A 73-storey skyscraper in Shenzen, China, was recently evacuated after it reportedly started shaking for no apparent reason, sending inhabitants into a panic.

On Tuesday afternoon, SEG Plaza, a 20-year-old skyscraper in Shenzen, started wobbling visibly, prompting both people inside and those on the streets below to flee for their lives. Videos shared on social media by people in the vicinity at the time of the freak occurrence, show the giant edifice leaning from one side to the other,  and furniture on the inside shaking. By the time the Shenzhen Emergency Management Bureau evacuated the building, it had stopped shaking, but the plaza remained sealed off until the investigation into the cause of the wobbling was concluded.

“After checking and analyzing the data of various earthquake monitoring stations across the city, there was no earthquake in Shenzhen today,” the Shenzhen Emergency Management Bureau said in a statement, which has left  a lot of people scratching their heads about the cause of the wobble.

 

Furthermore, experts allegedly “found no safety abnormalities in the main structure and surrounding environment of the building,” and both the interior and exterior of the building appear undamaged.
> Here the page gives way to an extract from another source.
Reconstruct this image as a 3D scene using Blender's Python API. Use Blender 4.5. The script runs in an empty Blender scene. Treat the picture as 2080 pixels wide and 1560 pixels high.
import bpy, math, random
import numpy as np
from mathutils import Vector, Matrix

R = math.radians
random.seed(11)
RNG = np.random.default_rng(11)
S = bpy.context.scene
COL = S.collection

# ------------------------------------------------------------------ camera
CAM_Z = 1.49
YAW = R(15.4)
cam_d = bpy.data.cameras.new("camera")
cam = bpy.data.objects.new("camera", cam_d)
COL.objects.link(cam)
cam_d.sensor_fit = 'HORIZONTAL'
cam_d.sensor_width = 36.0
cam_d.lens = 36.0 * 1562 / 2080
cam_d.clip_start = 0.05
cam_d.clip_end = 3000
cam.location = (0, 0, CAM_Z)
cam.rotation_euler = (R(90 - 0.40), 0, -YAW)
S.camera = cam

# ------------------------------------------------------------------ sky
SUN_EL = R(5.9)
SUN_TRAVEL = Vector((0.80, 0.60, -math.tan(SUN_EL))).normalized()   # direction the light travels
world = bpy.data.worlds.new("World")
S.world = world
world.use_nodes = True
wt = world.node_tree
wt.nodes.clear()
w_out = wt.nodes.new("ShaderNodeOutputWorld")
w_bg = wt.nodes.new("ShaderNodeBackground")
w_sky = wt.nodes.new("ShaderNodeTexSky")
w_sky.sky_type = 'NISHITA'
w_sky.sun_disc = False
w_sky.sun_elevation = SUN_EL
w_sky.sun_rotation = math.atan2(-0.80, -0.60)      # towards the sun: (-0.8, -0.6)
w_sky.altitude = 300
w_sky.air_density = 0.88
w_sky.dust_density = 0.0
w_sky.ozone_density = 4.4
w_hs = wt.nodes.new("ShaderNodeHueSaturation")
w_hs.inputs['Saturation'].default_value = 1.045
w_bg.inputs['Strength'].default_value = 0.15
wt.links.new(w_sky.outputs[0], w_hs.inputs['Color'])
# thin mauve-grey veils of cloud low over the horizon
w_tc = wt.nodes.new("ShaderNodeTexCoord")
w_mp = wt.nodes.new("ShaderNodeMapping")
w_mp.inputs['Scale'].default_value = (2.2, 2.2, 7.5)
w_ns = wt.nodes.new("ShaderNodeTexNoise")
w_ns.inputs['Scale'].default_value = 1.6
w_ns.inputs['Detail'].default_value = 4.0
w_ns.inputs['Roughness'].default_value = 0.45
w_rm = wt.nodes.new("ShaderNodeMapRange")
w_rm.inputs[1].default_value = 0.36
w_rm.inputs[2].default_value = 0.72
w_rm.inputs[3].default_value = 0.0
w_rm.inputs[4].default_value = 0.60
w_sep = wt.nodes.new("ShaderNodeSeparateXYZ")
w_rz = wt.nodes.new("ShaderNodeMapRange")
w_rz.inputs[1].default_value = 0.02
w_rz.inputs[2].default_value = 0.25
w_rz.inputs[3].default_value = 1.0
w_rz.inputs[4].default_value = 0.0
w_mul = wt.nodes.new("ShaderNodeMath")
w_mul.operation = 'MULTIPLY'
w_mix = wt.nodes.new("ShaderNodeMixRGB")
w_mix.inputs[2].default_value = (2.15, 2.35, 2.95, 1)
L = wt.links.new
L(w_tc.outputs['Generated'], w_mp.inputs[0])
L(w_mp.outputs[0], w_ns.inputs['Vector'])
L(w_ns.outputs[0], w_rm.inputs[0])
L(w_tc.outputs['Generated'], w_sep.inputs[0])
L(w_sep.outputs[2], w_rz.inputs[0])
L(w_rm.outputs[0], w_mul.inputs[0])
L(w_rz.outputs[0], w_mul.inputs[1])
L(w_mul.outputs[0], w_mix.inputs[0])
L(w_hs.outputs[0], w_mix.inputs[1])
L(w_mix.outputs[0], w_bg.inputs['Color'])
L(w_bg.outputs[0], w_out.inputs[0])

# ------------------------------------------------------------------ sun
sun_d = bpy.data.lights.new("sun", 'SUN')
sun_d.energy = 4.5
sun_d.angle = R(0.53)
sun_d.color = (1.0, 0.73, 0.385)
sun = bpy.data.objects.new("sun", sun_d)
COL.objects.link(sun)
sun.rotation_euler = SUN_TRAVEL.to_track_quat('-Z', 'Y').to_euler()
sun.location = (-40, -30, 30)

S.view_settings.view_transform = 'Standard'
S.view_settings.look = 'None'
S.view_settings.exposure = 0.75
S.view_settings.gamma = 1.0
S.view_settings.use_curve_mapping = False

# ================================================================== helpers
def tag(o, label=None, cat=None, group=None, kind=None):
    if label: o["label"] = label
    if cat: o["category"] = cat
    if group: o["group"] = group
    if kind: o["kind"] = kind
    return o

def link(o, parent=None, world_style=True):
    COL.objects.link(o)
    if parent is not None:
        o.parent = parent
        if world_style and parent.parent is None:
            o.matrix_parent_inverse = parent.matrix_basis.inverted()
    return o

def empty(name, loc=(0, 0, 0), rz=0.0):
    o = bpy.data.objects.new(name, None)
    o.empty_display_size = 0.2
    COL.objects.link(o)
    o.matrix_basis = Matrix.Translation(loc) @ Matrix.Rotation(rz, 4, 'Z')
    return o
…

No further shaking of the building has been registered since Tuesday.

 

Completed in 2000, the 300-meter-high skyscraper is home to a major electronics market, and is actually named after electronics manufacturer Shenzhen Electronics Group, whose headquarters are in the building. It’s the 18th tallest building in Shenzen, the 104th-tallest building in China and the 212th-tallest in the world. According to many on social media, after Tuesday’s events, it’s also one of the least safe buildings in China.

 

“Shenzhen should not use this shaking building again. It’s fit for demolition,” one person wrote on Weibo.

“In today’s cities, there’s no guarantee of the quality of these skyscrapers,” someone else added.

 

For now, with no abnormal seismic activity recorded in Shenzen, the cause of the skyscraper wobble remains a mystery.